An Acknowledgement Page That Tells Us Something of the Time in Which it was Written

Robert K. Massie ends his biography of Peter the Great with an acknowledgement page of historical interest in of itself. Peter the Great: His Life and World was published in 1980 so it is a product of the 1970s Cold War. Massie offers his thanks to his friends and collaborators in the Soviet Union:

In writing this book, I made many trips to the Soviet Union. In museums, libraries and at historical sites, I was always made to feel welcome. This was particularly true in Leningrad when people learned that my subject was the founder of their beloved city. For reasons that would seem exaggerated to most Western readers, but that Soviet citizens will abundantly understand, I prefer not to give the names of those who helped me.
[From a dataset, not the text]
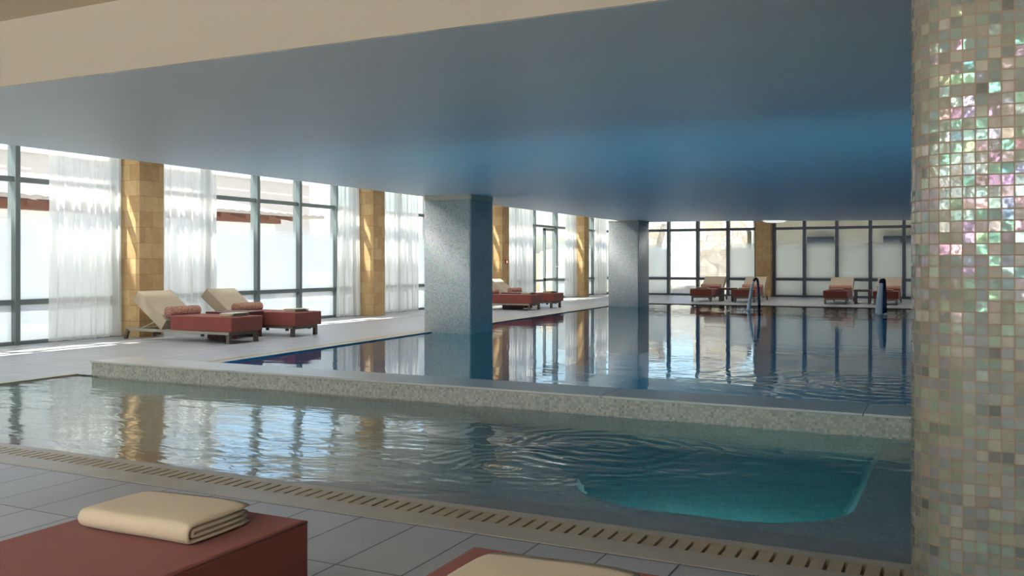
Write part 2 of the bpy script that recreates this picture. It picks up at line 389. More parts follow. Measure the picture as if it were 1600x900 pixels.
# ------------------------------------------------------------------ shell
XW, YF, YB, XR, ZT = -10.35, 27.7, -6.0, 5.0, 2.5
def edge(Y): return -6.55 - (Y - 5.2) * (.75 / 14.8)     # left rim of the main pool
CW, YP0, YP1 = .30, 6.03, 21.7
FX0 = -7.12
f = MB()
f.add([(XW,YB,0),(XR,YB,0),(XR,2.96,0),(XW,2.96,0)], [(0,1,2,3)])
f.add([(XW,2.96,0),(FX0-.1,2.96,0),(FX0-.1,5.63,0),(XW,5.63,0)], [(0,1,2,3)])
f.add([(XW,5.63,0),(edge(5.63)-CW,5.63,0),(edge(YP1)-CW,YP1+.35,0),(XW,YP1+.35,0)], [(0,1,2,3)])
f.add([(XW,YP1+.35,0),(XR,YP1+.35,0),(XR,YF,0),(XW,YF,0)], [(0,1,2,3)])
f.build('floor', M['tile'], kind='structure')

c = MB()          # stone rim round the main pool, a tan drain line along its middle
def strip(c, a, b, y0, y1, z0=-.25, z1=.004):
    c.prism([(edge(y0)+a,y0),(edge(y0)+b,y0),(edge(y1)+b,y1),(edge(y1)+a,y1)], z0, z1)
strip(c, -CW, -.17, 5.8, YP1+.35); strip(c, -.10, 0, 5.8, YP1)
c.box(edge(YP1)-.10, XR, YP1, YP1+.12, -.25, .004); c.box(edge(YP1)-.10, XR, YP1+.2, YP1+.35, -.25, .004)
c.build('trim_1', M['coping'], kind='structure')
c = MB(); strip(c, -.17, -.10, 5.8, YP1+.12, -.2, .002); c.box(edge(YP1)-.17, XR, YP1+.12, YP1+.2, -.2, .002)
c.build('trim_2', M['coping_tan'], kind='structure')
c = MB()          # front pool: coping, sunk coping, left coping
c.box(FX0-.1, XR, 2.96, 3.095, -.3, .002); c.box(FX0-.1, XR, 3.235, 3.29, -.3, 0.0)
c.box(FX0-.1, FX0, 3.29, 5.64, -.3, .002)
c.build('trim_3', M['coping'], kind='structure')
c = MB(); c.box(FX0, XR, 3.29, 3.50, -.35, -.022)
c.build('trim_4', M['coping'], kind='structure')
MB().box(FX0-.1, XR, 3.095, 3.235, -.3, -.08).build('trim_5', M['channel'], kind='structure')
# slotted stone slabs over the channel
SL = .63
g = MB(); n = 11; p = SL/n; bw = .0125
for k in range(n): g.box(k*p+bw/2, (k+1)*p-bw/2-(.002 if k == n-1 else 0), .012, .128, -.035, 0)
g.box(.001, SL-.002, 0, .012, -.035, 0); g.box(.001, SL-.002, .128, .138, -.035, 0)
slab0 = g.build('drain_cover', M['coping_tan'])
for i in range(10):
    o = slab0 if i == 0 else slab0.copy()
    if i: COL.objects.link(o)
    o.location = Vector((-5.43 + i*SL, 3.096, 0)) * S
    tag(o, 'slotted tan stone slab in the drain line along the front pool edge', 'drain cover', 'slotted drain slabs')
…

They know who they are and I thank them.
I ask my readers to try to comprehend what it meant for it to be dangerous enough for a Soviet citizen to help a Westerner write a book about Czarist Russia that one could not risk being openly acknowledged. Keep in mind that this was the “liberal” Soviet Union of Détente, when the Soviet Union finally became open to Western scholarship.

1 comment:

Clarissa said...

The dangerous thing was just associating with a foreigner in any way and for any reason. Basically, if a foreign tourist stopped you in the street to ask for directions, the best thing you could do would be to leave as fast as you could, hoping that no one had noticed.

My childhood friend's father was imprisoned for 7 years for talking to 2 American tourists. That happened in 1978 or 79. Of course, he also had relatives in Israel, which made him suspect by definition in the eyes of the authorities.